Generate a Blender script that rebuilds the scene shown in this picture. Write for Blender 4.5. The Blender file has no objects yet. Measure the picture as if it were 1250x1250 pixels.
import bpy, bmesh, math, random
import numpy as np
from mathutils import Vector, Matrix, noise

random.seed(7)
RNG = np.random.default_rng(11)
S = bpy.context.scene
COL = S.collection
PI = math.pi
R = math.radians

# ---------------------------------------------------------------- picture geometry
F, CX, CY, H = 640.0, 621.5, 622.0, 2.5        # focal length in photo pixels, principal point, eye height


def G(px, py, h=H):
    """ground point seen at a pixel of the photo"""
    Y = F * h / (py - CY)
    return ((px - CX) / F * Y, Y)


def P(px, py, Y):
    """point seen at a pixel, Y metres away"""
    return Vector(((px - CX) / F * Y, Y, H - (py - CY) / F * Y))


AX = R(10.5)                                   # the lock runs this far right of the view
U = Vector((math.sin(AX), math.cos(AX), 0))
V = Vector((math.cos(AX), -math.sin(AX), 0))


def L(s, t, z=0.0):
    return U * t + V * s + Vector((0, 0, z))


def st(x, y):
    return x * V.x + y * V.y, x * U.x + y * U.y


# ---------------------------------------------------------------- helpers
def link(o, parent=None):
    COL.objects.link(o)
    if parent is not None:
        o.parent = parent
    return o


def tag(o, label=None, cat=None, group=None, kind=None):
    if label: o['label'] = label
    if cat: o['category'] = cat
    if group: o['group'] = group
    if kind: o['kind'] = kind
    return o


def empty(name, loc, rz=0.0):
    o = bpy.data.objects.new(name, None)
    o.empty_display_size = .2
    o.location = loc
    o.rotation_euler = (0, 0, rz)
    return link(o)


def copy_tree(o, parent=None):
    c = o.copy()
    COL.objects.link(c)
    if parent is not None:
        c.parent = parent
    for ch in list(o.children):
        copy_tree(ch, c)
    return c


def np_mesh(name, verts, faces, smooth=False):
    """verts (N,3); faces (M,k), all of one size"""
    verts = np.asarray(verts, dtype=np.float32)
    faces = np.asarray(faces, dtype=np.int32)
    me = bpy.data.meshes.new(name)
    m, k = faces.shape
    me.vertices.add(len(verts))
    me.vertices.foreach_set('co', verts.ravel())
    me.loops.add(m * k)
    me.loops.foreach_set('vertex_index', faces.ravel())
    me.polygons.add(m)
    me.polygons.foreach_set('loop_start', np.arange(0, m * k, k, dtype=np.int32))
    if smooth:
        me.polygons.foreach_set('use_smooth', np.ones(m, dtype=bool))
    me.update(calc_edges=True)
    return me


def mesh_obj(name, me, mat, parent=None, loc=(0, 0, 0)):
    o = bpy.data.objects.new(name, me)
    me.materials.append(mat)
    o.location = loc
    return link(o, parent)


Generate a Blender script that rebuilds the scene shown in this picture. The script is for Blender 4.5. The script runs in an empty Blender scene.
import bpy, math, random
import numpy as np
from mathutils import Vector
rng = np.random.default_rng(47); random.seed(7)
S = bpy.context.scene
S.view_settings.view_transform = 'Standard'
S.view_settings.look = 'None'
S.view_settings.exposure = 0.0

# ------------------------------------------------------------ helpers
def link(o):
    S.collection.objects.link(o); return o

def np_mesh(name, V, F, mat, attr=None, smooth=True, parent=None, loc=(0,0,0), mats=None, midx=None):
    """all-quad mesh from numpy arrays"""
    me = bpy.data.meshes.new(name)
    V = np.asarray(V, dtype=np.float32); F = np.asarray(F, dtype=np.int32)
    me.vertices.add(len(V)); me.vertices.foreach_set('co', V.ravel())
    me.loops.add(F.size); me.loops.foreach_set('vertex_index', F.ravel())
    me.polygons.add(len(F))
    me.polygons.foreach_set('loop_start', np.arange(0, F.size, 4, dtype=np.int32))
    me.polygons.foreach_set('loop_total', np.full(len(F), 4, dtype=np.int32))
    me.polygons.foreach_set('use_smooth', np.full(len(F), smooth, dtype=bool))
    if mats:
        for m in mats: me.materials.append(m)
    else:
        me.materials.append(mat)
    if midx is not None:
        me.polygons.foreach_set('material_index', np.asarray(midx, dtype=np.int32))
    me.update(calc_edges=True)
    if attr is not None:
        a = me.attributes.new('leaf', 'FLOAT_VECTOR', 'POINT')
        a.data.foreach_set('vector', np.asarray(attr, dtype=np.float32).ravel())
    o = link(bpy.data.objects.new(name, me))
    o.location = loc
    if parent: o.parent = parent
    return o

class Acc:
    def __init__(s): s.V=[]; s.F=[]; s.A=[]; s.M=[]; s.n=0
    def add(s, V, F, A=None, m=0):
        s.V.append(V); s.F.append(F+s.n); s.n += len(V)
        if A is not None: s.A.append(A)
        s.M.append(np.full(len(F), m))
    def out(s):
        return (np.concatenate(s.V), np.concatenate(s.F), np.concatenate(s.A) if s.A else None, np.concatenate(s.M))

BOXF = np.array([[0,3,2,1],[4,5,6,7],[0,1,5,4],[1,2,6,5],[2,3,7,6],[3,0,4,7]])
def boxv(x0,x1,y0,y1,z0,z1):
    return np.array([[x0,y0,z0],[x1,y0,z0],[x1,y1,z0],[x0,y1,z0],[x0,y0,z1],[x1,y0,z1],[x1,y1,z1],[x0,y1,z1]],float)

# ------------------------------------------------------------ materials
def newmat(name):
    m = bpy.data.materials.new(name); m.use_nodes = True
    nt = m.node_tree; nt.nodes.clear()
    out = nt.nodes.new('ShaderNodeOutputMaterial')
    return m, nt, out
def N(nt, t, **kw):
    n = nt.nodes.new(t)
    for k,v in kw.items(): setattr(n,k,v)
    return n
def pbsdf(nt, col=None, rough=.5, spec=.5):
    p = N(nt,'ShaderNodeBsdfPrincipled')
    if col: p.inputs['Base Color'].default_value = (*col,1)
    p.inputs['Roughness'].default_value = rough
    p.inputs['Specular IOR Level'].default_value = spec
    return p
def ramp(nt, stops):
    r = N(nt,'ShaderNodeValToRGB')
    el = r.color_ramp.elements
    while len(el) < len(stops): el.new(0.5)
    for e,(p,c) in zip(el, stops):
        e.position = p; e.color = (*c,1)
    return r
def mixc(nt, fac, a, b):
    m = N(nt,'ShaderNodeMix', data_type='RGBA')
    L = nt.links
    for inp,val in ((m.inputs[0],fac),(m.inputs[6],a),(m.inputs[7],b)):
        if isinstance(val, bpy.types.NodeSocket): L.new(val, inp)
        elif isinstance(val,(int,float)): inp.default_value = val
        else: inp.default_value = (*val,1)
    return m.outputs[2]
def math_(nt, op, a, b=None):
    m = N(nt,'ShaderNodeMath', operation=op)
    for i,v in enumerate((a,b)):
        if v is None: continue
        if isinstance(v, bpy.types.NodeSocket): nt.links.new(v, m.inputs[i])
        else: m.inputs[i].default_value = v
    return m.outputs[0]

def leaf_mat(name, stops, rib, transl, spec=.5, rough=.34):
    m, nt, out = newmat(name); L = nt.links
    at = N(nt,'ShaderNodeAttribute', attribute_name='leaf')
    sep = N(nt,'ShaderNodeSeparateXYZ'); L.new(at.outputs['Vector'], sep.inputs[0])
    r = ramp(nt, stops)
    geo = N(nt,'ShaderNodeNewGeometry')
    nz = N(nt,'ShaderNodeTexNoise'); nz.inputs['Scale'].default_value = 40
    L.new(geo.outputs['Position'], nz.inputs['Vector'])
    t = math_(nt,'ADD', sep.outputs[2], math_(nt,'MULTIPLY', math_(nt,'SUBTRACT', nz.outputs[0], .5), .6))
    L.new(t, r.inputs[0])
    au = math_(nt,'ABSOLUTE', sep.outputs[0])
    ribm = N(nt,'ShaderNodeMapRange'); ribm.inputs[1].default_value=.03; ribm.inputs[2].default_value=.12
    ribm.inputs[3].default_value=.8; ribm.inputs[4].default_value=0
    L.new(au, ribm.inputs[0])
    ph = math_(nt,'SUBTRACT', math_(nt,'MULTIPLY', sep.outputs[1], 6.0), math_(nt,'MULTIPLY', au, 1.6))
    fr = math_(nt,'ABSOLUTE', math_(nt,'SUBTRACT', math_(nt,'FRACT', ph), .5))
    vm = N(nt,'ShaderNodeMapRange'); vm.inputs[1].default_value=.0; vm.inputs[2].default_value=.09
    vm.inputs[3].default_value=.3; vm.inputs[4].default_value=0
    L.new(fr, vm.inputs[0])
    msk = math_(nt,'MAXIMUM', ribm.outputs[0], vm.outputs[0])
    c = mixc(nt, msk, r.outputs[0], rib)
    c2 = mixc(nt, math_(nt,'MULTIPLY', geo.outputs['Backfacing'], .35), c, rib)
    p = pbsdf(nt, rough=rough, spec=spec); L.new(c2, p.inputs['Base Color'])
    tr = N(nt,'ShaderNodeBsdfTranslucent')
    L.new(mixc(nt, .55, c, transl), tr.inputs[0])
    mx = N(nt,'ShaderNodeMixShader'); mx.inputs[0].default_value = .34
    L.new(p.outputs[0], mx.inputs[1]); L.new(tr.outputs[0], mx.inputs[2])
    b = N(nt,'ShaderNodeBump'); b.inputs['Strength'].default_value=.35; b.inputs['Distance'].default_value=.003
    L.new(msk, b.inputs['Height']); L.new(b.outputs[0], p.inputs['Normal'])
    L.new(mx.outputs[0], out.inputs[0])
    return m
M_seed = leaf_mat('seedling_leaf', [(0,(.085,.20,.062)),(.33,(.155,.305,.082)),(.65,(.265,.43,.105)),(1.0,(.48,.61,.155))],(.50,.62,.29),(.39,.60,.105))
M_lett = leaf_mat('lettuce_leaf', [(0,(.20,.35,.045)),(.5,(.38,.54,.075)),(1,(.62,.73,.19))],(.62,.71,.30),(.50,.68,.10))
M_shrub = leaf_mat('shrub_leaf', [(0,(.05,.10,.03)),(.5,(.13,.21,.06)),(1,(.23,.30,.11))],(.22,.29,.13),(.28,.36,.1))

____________

### What needs to be done:
Retype exactly what runs from the line containing "empty Blender scene." through the line containing "S.collection.objects.link(o); return o", both lines included, and stop there.

### Correct output:
Generate a Blender script that rebuilds the scene shown in this picture. The script is for Blender 4.5. The script runs in an empty Blender scene.
import bpy, math, random
import numpy as np
from mathutils import Vector
rng = np.random.default_rng(47); random.seed(7)
S = bpy.context.scene
S.view_settings.view_transform = 'Standard'
S.view_settings.look = 'None'
S.view_settings.exposure = 0.0

# ------------------------------------------------------------ helpers
def link(o):
    S.collection.objects.link(o); return o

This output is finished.